Eu estava encostado à banca, tentando perceber se entre toda
aquela tralha imprestável haveria alguma coisa interessante. Estava já com umas
tampas na mão e ainda não tinha falado de valores com o dono porque este estava
de conversa com um casalinho bem jovem a meu lado.
Exprimiam-se eles numa mistura meio caótica de italiano,
inglês e português e ela afirmava que aquela câmara era igualzinha à dela. Até a
dificuldade em abria a tampa frontal era igual. Referia-se a uma câmara de rolo
e de plástico, daquelas que não prestamos atenção naquelas bancas e que, mesmo
na loja, não se evidenciam por demais. Não recordo a marca. Mas recordo ela ter
dito que se ainda tivesse rolo e se revelassem, haveriam de lá estar algumas
fotografias dela e das amigas.
Foi nesse momento que a minha atenção se concentrou no que
acontecia. Que o dono da banca, que conheço há anos dali, abriu de súbito a
câmara e retirou a película do seu interior. Sem mesmo se dar ao trabalho de a
rebobinar, sacrificou aquele rolo ao sol daquele sábado de tarde expondo-o por
completo. O que estaria já fotografado e o que ainda estaria virgem na cassete.
Fosse o que fosse que estivesse latente estava perdido para todo o sempre.
Os olhos da mocinha estavam marejados de lágrimas, tentando
saber quando haveria ele comprado aquilo e ele respondia que não sabia, umas
semanas, talvez. Ficaram os três na mesma: o casalinho triste afastando-se da
banca, o vendedor com a câmara no meio de muitas outras semelhantes que ali
tinha.
Eu já tinha feito o meu negócio, mas o desalento daqueles
dois condoeu-me e fui meter o nariz numa vida que não era a minha. Tentando consola-la
e dizendo-lhe que era apenas uma câmara e barata e que não justificava toda
aquela tristeza, pois era fácil de substituir.

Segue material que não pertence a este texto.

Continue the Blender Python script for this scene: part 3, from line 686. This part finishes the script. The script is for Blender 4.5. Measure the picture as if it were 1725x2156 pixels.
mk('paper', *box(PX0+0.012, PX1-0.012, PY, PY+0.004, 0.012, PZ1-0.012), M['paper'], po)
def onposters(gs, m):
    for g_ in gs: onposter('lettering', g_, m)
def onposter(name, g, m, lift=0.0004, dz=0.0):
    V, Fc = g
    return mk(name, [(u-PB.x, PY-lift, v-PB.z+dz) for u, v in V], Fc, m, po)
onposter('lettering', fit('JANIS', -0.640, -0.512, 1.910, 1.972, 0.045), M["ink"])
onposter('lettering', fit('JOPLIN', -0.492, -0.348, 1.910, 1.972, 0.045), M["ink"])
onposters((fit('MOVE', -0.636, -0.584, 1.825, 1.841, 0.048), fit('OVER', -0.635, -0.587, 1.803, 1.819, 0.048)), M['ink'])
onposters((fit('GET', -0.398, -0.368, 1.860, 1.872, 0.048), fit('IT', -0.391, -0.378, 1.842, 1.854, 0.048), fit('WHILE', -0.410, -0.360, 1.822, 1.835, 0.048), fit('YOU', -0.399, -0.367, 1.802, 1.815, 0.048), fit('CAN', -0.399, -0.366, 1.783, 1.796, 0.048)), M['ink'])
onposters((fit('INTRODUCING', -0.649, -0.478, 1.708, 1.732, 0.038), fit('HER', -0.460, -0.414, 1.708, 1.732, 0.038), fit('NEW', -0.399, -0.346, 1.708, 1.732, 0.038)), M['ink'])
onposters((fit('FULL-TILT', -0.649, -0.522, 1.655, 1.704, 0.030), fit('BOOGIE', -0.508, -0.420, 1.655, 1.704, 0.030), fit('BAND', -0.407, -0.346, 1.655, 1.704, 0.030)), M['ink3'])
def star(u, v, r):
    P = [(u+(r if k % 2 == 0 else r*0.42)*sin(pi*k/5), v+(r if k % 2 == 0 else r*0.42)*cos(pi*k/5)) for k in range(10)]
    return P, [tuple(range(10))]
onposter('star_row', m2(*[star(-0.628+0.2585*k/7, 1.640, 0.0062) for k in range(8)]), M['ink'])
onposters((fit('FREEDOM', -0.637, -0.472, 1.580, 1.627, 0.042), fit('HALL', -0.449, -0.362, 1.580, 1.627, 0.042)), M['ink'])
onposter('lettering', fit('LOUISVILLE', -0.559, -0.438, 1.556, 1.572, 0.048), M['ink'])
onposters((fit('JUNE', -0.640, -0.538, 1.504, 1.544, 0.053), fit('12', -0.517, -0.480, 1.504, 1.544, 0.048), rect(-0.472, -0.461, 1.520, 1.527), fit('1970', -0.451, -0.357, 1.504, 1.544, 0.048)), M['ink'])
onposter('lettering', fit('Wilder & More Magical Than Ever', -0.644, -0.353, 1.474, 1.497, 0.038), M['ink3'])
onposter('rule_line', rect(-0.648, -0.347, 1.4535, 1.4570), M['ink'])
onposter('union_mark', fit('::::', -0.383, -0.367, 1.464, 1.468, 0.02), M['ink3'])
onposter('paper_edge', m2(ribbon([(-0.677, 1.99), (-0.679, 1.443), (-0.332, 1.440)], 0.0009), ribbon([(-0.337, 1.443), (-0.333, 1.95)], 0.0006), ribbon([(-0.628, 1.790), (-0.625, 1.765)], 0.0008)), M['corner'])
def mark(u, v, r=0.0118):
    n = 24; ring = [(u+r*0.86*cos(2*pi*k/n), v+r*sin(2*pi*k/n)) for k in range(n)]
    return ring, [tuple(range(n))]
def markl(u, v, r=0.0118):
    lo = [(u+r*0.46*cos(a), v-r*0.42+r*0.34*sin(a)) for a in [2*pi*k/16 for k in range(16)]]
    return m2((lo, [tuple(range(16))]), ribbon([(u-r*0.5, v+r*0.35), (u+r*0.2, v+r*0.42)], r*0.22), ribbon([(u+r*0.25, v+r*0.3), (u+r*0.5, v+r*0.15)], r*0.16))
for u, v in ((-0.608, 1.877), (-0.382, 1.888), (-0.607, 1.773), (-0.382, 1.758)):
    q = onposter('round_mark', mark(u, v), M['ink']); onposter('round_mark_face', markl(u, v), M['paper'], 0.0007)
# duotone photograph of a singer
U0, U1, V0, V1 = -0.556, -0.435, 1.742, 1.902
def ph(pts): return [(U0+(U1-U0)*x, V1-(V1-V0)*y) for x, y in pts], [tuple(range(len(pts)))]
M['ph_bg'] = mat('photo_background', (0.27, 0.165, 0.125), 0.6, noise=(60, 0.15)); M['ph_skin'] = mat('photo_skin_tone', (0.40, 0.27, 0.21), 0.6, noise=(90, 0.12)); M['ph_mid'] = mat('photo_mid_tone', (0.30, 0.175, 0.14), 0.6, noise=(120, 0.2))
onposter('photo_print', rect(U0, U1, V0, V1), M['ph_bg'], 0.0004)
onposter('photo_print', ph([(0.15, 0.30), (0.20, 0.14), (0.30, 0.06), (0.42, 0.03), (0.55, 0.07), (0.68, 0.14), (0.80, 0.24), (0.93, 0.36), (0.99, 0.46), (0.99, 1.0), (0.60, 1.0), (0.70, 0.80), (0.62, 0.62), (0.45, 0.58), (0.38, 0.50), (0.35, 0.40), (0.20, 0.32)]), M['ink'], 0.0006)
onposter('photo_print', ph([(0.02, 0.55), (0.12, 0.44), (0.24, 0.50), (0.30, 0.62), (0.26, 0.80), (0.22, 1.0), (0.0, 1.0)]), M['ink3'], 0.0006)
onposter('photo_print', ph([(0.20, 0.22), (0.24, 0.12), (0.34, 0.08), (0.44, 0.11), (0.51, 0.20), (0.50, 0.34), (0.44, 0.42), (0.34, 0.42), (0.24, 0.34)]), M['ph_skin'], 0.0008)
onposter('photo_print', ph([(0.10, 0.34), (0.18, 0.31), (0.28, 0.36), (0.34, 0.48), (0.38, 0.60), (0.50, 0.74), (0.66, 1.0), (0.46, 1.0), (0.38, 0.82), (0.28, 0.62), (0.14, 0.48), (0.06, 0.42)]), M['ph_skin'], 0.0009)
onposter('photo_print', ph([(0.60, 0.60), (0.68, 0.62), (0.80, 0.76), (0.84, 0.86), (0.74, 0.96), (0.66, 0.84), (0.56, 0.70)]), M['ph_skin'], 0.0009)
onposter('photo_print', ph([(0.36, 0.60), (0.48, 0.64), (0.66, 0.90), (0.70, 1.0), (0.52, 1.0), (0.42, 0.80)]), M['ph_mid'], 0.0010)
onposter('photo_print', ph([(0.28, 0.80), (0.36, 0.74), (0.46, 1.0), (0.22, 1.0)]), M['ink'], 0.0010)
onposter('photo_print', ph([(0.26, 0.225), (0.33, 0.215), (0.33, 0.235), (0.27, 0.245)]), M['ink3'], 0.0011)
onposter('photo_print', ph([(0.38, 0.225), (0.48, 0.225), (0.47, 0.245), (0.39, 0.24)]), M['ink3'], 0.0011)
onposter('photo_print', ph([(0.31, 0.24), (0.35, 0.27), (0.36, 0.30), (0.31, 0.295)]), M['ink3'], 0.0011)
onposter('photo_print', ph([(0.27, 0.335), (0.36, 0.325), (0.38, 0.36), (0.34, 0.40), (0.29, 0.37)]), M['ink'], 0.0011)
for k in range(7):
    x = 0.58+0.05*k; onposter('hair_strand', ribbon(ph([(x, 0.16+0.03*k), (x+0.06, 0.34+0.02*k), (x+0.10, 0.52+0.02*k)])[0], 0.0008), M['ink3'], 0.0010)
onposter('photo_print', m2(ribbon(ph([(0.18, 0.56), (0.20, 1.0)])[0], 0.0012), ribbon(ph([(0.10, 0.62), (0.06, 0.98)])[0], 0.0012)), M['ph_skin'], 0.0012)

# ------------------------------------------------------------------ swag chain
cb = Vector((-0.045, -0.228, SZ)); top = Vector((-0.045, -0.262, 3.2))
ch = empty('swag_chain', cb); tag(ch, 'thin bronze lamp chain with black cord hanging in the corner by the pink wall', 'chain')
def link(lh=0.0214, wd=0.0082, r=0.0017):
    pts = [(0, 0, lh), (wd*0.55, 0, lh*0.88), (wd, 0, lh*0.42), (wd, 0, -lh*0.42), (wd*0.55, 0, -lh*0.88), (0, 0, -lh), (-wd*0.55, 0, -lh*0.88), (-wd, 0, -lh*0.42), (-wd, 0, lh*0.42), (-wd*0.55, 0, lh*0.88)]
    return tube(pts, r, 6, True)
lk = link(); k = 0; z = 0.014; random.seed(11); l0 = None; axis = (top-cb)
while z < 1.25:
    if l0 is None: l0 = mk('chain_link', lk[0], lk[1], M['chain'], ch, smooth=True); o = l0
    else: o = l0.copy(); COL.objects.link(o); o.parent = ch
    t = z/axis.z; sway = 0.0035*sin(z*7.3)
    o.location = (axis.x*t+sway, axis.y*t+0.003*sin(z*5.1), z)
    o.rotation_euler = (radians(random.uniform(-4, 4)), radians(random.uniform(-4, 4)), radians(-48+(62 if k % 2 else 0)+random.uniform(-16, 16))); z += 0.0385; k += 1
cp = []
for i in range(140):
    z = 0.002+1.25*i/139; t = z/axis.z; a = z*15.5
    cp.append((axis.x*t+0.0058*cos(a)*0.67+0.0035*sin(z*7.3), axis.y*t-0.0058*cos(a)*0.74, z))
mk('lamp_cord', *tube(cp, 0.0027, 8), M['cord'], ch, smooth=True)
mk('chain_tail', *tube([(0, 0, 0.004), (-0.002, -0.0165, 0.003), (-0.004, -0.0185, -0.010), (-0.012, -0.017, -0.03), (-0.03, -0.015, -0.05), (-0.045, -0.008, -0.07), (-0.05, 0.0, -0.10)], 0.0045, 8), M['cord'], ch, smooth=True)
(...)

Fiquei a saber de toda a história. Ambos italianos, estavam
cá a estudar não sei já em que curso. E a casa que ela partilha com duas amigas
tinha sido assaltada e a câmara fora uma das peças levadas. O grave mesmo fora
o ipad também roubado, que continha todo o trabalho de um ano de curso cá. Irrecuperável,
sem dúvida. E que mais que justificava as lágrimas mal contidas.
Deixei-os com duas recomendações: ter sempre anotado os
números de série das peças e, caso tenha dúvidas sobre se o que se encontrou é
ou não o seu, nunca devolver ao vendedor a peça. Aquele tirar do rolo daquela
forma matou qualquer prova que ainda pudesse existir. Ou dúvidas.
O dono da banca, em os vendo afastar, veio tirar nabos da
púcara sobre a conversa, afastando-se depois mais tranquilo, que nada do que
fora dito colocava em risco a tranquilidade do seu negócio. Já a da consciência
não sei, mas sendo habitual ali, também ela não teria sido beliscada.
A única lição a tirar deste episódio é a que sei desde há
muito: na feira da ladra não se pergunta pela origem das peças em venda.